If I were doing all this out of my brain and not using the tables, I probably wouldn't put in as many giant insects (I know spiders aren't insects), baboons or berserkers. My default setting is 'add more Orcs'. There would be thousands of them. My abandoned Dwarf city would be like Moria, with a couple of bits of the Paths of the Dead. So far, having fleshed out a goodly chunk of Levels 1-3 (with just over 100 lairs and more than 500 rooms accounted for I think... I'm close to finishing the monsters for Levels 1-3), I think there are about 30 Orcs in total. Which is fine. In my gameworld, Orcs aren't particularly associated with this overground region, so why put Orcs in the tunnels of an abandoned Dwarf city? It wasn't attacked by Orcs, it was abandoned after a war between Dwarves and Humans, and subsequent Dwarven civil war. It was partially sacked by vengeful Humans, and colonised by squatters.

Obviously, given the dice rolls, those squatters included Rock Baboons and Giant Spiders, which seems reasonable enough.
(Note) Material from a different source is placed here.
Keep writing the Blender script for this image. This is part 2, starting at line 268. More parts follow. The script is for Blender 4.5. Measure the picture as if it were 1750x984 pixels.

The Barbarians - sorry, Berserkers - are there because their tribes send warriors in to a) test their hardihood (I was going to put 'manhood' but these are equal-ops barbarian tribes) and b) to smack anything too vicious before it becomes a threat to outside. The mountain range where Silvergate is situated borders a region of horse-nomads and other 'barbarian' tribes. They don't want hordes of Gnolls and Bugbears or the odd dragon or two popping over to make a mess of their horseflesh, no thank you. Much better to keep some 'Cave Guards' in the city to watch for monster incursions. Or is that 'excursions'?

Can the PCs exploit the fractional/factional nature of the 'ecology' of the upper levels? Maybe. Getting the Berserkers to unite and wipe out the Hobgoblins might be a bold move. But, it is a sensible one? Are the Hobgoblins (who hold an important staircase/junction point) actually preventing the Bugbears from coming up the stairs? And who from further into the complex are the Bugbears blocking? If the Bugbears move up into Hobgoblin territory, will a horde of Ogres come up and rule Level 3? Perhaps stirring a hornet's nest isn't such a good idea - not at least when the chief hornet is 200 feet long, has a 300 foot wingspan and breathes fire.